朝廷は(おそらく陰陽師の占いで決まったのであろう)北野地区の船岡山山頂に行疫神スサノオノミコトの神霊を遷すための神輿を2基作らせて奉納し、そこで僧侶に読経させたり、楽人を招いて音楽を演奏させたりしたそうです。「疫病対策」といっても、こうした神事・仏事の儀式をするか、あとは元号を変更するということくらいしか、平安時代の役人たちに難局を乗り越える発想はなかったのです。

 ちなみに清少納言が一条天皇の中宮定子に出仕し始めたとされるのが、疫病が平安京に蔓延し始めた正暦4年(993年)だったのですが、こうしたネガティブな事件は『枕草子』には絶対に書き留められていないことは注目に値します。ドラマ同様、史実の清少納言も定子という女性に惚れ込んでいましたから、定子とその父・藤原道隆が存命していた頃の「中関白家(なかのかんぱくけ)」の栄華だけを『枕草子』には描き込んだのですね。

 ちなみに「中関白家」という呼称がすでにドラマにも登場していますが、「藤原家ではないの?」と思った方もおられるでしょう。
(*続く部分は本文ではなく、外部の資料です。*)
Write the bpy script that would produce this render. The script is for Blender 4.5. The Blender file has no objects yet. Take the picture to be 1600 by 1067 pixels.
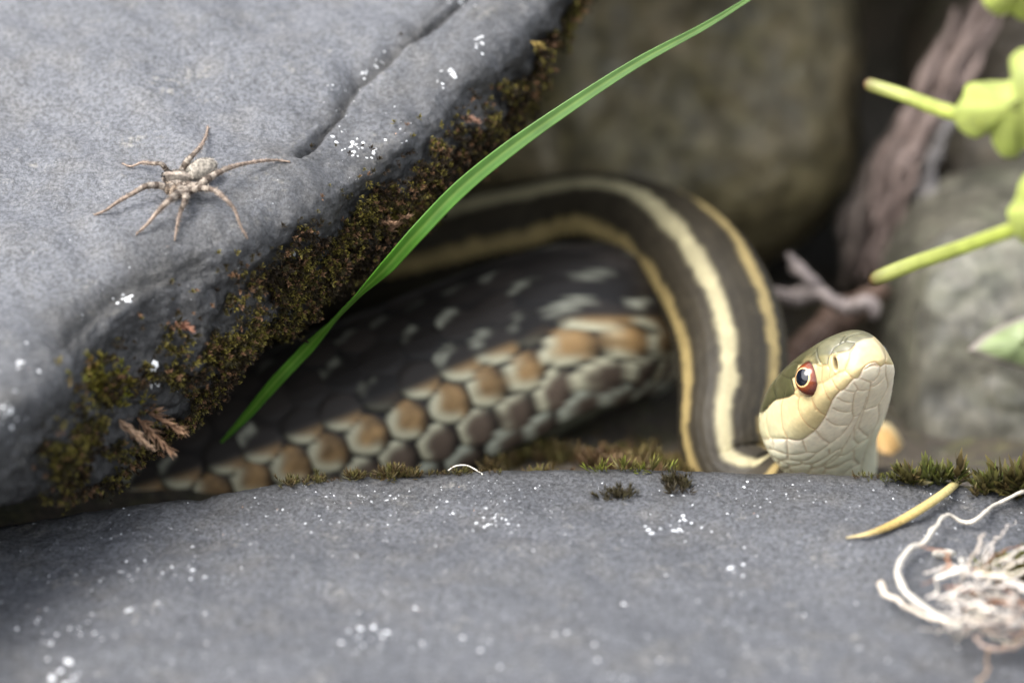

史実でこの呼び名が文献などに登場するのは、鎌倉時代に入った12世紀くらいからで、藤原兼家と道長の間の時期だけ、全盛期を謳歌できた関白家という意味で、藤原道隆とその子どもたちが「中関白家」と呼ばれたのでした。ドラマでは放送開始直後、藤原兼家(段田安則さん)が健在だったころは「右大臣家」などと言っていましたが、「ほぼ全員が藤原」という、複雑な状況をわかりやすくするためにドラマで用いられている演出上の工夫として受け止めるとよいのではないでしょうか。

 清少納言の『枕草子』だけでなく、紫式部の『源氏物語』にも、おそらく意図的に描写を自粛されたネガティブな事件が、一条天皇の時代に頻出した内裏の火事です。ドラマのように付け火でボヤが出るのはまだマシなほう。当時は、天皇やその側近に不満を抱いている誰かによる嫌がらせの放火でさえも、怨霊の仕業として片付けてしまうことが多かったのには苦笑せざるをえませんが、一条天皇は長保元年(999年)から寛弘2年(1005年)までの約6年間に、3回も内裏が全焼して焼け出されています。止まらない疫病に相次ぐ火事……まさに「泣きっ面に蜂」でした。